Graphene is renowned for its exceptional electrical and mechanical properties; however, its lack of an intrinsic bandgap leads to a limited on/off current ratio, restricting its role as a direct replacement for silicon in logic devices. Nevertheless, its integration with silicon-based platforms offers new opportunities in broadband nanophotonic and optoelectronic applications. This hybrid strategy has the potential to improve the performance of key components such as photodetectors, modulators, and polarizing elements.

In this context, graphene oxide (GO) emerges as a promising material due to its high transparency in the visible range, making it suitable for use as a transparent electrode and optical coating. Here, we investigate the role of dip-coated GO thin films in enhancing the electro-optical response of n-type crystalline silicon. GO layers were deposited via immersion onto Si/SiO₂ substrates, and the resulting heterostructures were characterized through Raman spectroscopy and cyclic voltammetry.

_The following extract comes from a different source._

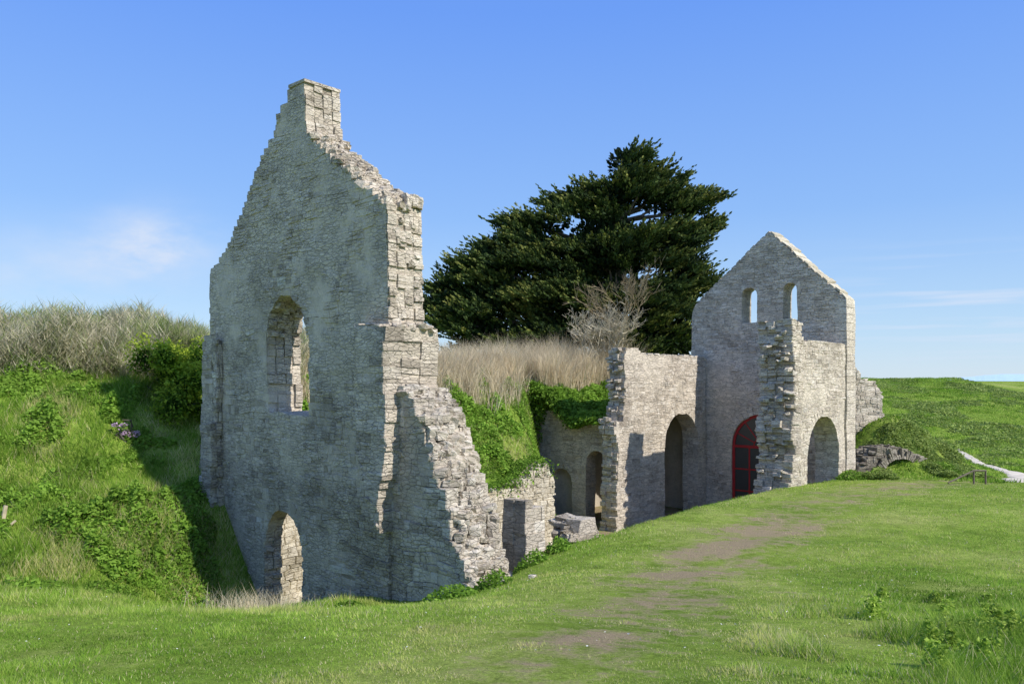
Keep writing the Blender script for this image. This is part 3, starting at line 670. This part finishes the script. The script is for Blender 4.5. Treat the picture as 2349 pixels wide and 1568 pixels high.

Raman analysis revealed the slight broadening (~0.7 cm⁻¹) of the silicon TO phonon mode at 514 cm⁻¹, indicating the presence of local interfacial strain. Cyclic voltammetry measurements demonstrated a marked increase in the photocurrent compared to uncoated silicon, suggesting improved interfacial charge transfer and the formation of a GO-induced p-type inversion layer. These results highlight the potential of GO as a functional interlayer in the development of advanced silicon-based nano-optoelectronic and photoelectrochemical devices.